Light travels at the speed of light, and we know how it behaves on galactic scales--gravitational lensing is well known now, and is consistent with Einstein's general relativity. Light is affected by gravity much as ordinary matter is. However, we do not know with certainty that the observed behavior of ordinary matter on galactic scales is consistent with general relativity. The observed motions of galaxies, and of stars on the fringes of galaxies, cannot be explained by general relativity IF only ordinary matter exists. Hence, if general relativity is correct, there must exist vast amounts of unseen "dark" matter to give additional gravity to account for the motions in question, and that dark matter cannot all be ordinary matter that is too cold to radiate--even cold ordinary matter absorbs light and hence is still "visible" by obscuring things behind it. The dark matter must be of some sort completely undetectable (so far) except for its gravitational effects. It is not protons, neutrons, electrons, et cetera.

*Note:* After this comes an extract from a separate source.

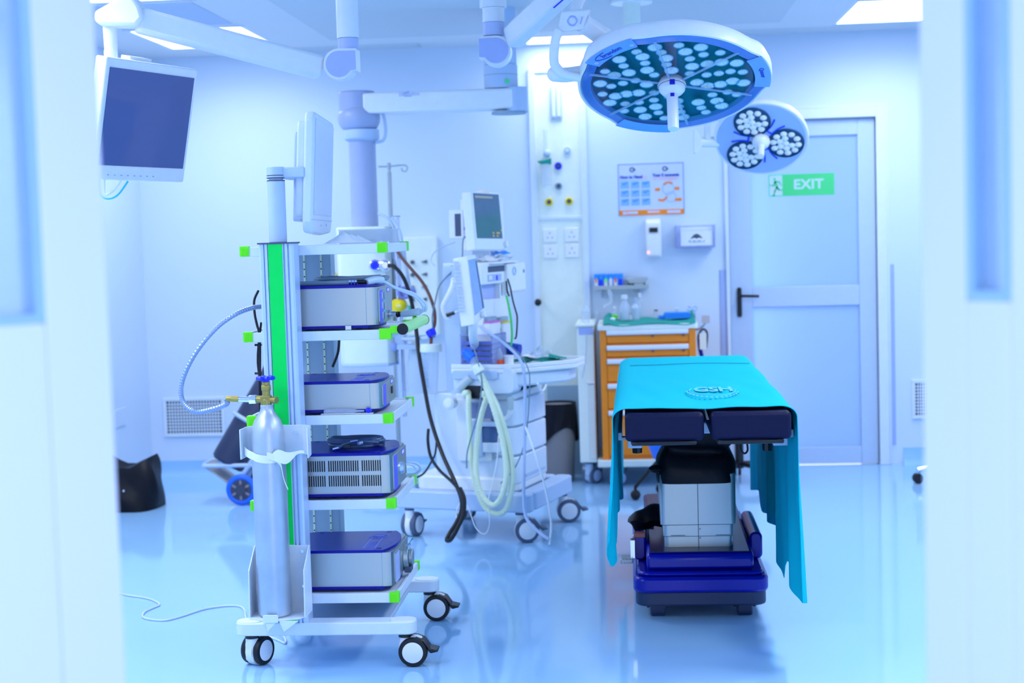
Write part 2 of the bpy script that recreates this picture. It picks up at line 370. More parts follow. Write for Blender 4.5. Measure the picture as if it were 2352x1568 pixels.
# entrance leaves, swung into the room
def leaf(name, edge, ang, width, side, px_in, px_out, py_bot):
    # a leaf hinged towards the corridor, its free edge at `edge`; the vision panel is found on the face towards the corridor
    d = Vector((cos(ang), sin(ang), 0)); edge = Vector(edge); hinge = edge-d*width
    M = Matrix.Translation(hinge) @ Matrix.Rotation(ang, 4, 'Z'); nf = Vector((-sin(ang), cos(ang), 0))*side*.022
    def dist(px):
        a_, b_ = 0.0, width
        for _ in range(40):
            m_ = (a_+b_)/2; q = proj(edge-d*m_+nf+Vector((0, 0, 1.45)))[0]
            inner = (q > px) if edge.x < 0 else (q < px)
            if inner: a_ = m_
            else: b_ = m_
        return a_
    s0, s1 = dist(px_in), dist(px_out)
    Yp = (edge-d*s0).y; zb_panel = W(px_in, py_bot, Yp).z
    x0, x1 = width-s1, width-s0
    b = MB(M); y0, y1 = (-.022, .022)
    b.box(0, x0, y0, y1, .01, 2.2).box(x1, width, y0, y1, .01, 2.2).box(x0, x1, y0, y1, .01, zb_panel).box(x0, x1, y0, y1, 1.98, 2.2)
    o = struct(name, b, DOORP, bevel=.003)
    MB(M).box(x0-.004, x1+.004, -.004, .004, zb_panel-.004, 1.984).build('vision_panel', CLEARB, o)
    fr = MB(M); e = .012
    fr.box(x0-.001, x0+e, y0+.001, y1-.001, zb_panel, 1.98).box(x1-e, x1+.001, y0+.001, y1-.001, zb_panel, 1.98).box(x0+e, x1-e, y0+.001, y1-.001, zb_panel-.001, zb_panel+e).box(x0+e, x1-e, y0+.001, y1-.001, 1.98-e, 1.981)
    fr.build('glazing_bead', mat('bead_blue', (140, 182, 226), .5), o)
e = W(236, 784, 2.0); leaf('door_2', (e.x, 2.0, 0), radians(47), .82, -1, 97, -110, 740)
e = W(2147, 784, 2.0); leaf('door_3', (e.x, 2.0, 0), radians(180-58), .82, 1, 2217, 2320, 688)

# ------------------------------------------------------------------ back wall fittings
yw = YB
def wallbox(mb, px0, py0, px1, py1, dep, r=0, off=0): return mb.wb(px0, py0, px1, py1, yw-off-dep, dep, r)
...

General relativity replaced Newton's gravity. At the velocities encountered in the Solar system, and far from very massive bodies, Einstein's equations simplify to approach Newton's. (The Sun is just massive enough that the orbit of Mercury departs measurably from Newtonian mechanics over several decades, and this was one of the historical clues that set Einstein to thinking.) So another way of phrasing my question is, which is simpler:
1)To believe in dark matter of a completely unknown type, and to believe that it is more plentiful that all presently known matter, in order to "save" general relativity, or
2)To believe that Einstein's theory, like Newton's, is merely a very good approximation that doesn't work under some circumstances (such as at accelerations that exist on the fringes of galaxies, but that are so low that they cannot be made to exist anywhere within the Solar system)?